» Exercise brief:
From the entries that follow, gather each line holding the word "part".

» Data for this exercise:
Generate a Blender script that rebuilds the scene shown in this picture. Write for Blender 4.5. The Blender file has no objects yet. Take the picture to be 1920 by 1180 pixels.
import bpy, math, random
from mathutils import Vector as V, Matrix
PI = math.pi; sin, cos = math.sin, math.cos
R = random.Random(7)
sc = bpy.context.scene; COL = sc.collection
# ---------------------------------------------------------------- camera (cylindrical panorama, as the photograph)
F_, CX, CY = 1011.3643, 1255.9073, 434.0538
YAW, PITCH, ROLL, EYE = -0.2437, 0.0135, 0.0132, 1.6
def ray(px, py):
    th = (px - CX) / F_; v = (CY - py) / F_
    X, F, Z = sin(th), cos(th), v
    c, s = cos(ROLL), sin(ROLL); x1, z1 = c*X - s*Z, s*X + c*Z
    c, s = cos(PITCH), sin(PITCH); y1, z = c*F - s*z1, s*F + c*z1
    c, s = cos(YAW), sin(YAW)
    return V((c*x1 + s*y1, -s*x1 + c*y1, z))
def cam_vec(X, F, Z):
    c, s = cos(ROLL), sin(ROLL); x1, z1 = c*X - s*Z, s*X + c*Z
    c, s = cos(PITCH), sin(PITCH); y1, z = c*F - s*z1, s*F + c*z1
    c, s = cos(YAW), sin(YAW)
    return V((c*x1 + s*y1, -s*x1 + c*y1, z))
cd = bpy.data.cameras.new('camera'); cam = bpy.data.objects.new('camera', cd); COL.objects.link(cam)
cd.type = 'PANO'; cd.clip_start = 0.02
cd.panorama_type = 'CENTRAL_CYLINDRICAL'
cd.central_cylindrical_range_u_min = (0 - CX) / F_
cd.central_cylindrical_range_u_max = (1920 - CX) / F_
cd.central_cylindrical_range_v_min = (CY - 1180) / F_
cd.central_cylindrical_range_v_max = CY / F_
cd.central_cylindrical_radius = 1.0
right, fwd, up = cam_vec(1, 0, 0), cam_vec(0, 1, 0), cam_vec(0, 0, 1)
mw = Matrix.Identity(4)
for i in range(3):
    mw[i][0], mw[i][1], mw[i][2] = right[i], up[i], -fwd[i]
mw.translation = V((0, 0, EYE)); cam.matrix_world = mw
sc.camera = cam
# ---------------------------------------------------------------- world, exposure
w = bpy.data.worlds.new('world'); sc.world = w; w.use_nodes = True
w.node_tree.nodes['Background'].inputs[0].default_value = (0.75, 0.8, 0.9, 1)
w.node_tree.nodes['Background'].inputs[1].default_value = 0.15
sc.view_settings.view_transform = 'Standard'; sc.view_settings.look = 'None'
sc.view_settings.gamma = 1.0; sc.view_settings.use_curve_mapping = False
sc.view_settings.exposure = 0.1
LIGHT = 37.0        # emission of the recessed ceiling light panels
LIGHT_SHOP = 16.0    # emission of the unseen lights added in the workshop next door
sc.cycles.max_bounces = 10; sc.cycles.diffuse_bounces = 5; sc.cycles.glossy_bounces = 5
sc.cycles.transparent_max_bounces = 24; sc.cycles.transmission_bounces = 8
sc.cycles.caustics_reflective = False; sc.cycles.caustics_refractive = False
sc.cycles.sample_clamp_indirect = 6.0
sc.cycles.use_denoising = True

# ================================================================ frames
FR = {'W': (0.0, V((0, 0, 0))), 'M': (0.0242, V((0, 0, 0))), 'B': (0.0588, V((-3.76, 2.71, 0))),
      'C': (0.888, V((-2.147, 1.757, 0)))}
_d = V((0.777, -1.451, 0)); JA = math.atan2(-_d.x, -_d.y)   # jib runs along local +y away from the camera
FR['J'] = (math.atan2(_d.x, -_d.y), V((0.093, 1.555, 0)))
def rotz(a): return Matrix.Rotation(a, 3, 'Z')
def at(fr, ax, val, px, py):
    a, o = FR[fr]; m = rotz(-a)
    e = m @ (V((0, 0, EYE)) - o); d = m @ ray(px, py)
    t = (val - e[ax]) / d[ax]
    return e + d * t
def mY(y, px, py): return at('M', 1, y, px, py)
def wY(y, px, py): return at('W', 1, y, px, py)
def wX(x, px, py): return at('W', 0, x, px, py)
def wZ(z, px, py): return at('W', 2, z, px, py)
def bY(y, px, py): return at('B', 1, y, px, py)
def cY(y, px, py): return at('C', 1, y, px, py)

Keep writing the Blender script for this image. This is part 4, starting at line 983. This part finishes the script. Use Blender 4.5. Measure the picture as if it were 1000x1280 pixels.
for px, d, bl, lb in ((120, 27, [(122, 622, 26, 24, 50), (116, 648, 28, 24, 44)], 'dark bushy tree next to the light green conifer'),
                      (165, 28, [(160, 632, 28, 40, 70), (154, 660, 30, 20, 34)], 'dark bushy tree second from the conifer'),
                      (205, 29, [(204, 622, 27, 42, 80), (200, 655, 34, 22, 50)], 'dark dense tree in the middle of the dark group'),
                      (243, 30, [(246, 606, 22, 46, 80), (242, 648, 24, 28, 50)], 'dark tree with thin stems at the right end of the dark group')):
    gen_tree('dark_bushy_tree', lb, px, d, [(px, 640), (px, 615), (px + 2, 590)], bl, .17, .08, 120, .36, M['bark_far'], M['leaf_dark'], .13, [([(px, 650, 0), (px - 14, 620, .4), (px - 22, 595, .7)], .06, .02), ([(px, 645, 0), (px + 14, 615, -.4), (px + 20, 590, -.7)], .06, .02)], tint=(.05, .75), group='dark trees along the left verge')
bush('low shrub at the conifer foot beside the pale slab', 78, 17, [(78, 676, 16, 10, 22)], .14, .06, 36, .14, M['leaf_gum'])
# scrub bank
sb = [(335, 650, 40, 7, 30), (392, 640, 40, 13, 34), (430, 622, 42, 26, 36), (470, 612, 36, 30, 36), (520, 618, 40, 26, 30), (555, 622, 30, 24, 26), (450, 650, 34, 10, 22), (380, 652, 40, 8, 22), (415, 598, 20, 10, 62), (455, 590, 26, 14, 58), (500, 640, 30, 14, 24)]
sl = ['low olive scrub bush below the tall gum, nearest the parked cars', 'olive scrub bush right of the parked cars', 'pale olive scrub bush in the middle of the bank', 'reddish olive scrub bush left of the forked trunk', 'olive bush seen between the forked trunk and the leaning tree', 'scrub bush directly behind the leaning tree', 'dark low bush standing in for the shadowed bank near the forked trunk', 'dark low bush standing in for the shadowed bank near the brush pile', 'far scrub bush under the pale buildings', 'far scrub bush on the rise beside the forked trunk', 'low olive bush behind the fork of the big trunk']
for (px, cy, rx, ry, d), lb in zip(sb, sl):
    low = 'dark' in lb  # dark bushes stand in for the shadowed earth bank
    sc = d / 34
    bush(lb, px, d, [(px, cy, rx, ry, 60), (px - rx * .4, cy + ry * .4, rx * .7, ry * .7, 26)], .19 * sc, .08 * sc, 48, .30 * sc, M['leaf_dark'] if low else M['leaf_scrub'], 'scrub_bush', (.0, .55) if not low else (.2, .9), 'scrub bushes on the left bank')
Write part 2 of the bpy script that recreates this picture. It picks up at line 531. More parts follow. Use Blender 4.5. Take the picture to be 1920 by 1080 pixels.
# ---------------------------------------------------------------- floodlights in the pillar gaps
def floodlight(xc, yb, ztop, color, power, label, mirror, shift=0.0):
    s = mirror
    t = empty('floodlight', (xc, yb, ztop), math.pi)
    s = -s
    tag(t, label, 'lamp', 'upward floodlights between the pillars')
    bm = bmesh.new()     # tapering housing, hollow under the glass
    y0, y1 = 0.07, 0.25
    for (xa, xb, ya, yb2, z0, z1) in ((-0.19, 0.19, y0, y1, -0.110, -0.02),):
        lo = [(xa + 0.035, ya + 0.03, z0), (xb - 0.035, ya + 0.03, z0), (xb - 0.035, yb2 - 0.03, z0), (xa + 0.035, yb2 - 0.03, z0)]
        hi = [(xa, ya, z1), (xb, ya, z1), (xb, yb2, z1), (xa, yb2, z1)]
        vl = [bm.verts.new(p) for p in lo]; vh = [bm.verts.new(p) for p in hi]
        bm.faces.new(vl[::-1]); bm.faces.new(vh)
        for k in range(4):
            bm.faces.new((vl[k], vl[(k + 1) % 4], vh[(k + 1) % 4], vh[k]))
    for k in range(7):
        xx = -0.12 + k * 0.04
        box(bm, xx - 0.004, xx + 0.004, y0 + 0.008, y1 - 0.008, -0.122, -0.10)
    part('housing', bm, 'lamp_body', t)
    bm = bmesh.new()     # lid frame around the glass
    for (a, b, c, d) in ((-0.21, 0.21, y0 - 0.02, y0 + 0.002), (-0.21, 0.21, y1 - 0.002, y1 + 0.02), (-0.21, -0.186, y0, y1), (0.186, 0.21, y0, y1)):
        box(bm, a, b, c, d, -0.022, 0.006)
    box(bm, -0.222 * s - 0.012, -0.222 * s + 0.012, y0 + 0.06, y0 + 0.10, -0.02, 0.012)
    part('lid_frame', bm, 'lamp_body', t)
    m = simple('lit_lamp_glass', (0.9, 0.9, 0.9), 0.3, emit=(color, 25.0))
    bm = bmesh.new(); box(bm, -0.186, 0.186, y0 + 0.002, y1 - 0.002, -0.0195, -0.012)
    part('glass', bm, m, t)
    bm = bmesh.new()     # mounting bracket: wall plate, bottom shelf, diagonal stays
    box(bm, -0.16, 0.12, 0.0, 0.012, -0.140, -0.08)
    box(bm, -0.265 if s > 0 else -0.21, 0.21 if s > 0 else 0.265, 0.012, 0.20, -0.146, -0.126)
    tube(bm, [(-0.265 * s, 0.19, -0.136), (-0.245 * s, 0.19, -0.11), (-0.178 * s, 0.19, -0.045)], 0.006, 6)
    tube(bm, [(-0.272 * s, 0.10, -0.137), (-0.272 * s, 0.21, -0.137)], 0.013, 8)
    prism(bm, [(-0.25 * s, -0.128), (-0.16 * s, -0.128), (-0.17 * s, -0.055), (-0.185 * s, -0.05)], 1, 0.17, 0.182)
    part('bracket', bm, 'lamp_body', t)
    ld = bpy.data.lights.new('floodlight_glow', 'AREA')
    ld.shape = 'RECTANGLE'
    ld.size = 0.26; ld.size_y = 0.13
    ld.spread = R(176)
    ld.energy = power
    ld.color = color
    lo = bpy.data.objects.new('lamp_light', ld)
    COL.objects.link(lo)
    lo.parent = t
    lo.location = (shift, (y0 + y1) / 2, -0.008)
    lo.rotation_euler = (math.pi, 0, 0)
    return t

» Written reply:
Keep writing the Blender script for this image. This is part 4, starting at line 983. This part finishes the script. Use Blender 4.5. Measure the picture as if it were 1000x1280 pixels.
Write part 2 of the bpy script that recreates this picture. It picks up at line 531. More parts follow. Use Blender 4.5. Take the picture to be 1920 by 1080 pixels.
    part('housing', bm, 'lamp_body', t)
    part('lid_frame', bm, 'lamp_body', t)
    part('glass', bm, m, t)
    part('bracket', bm, 'lamp_body', t)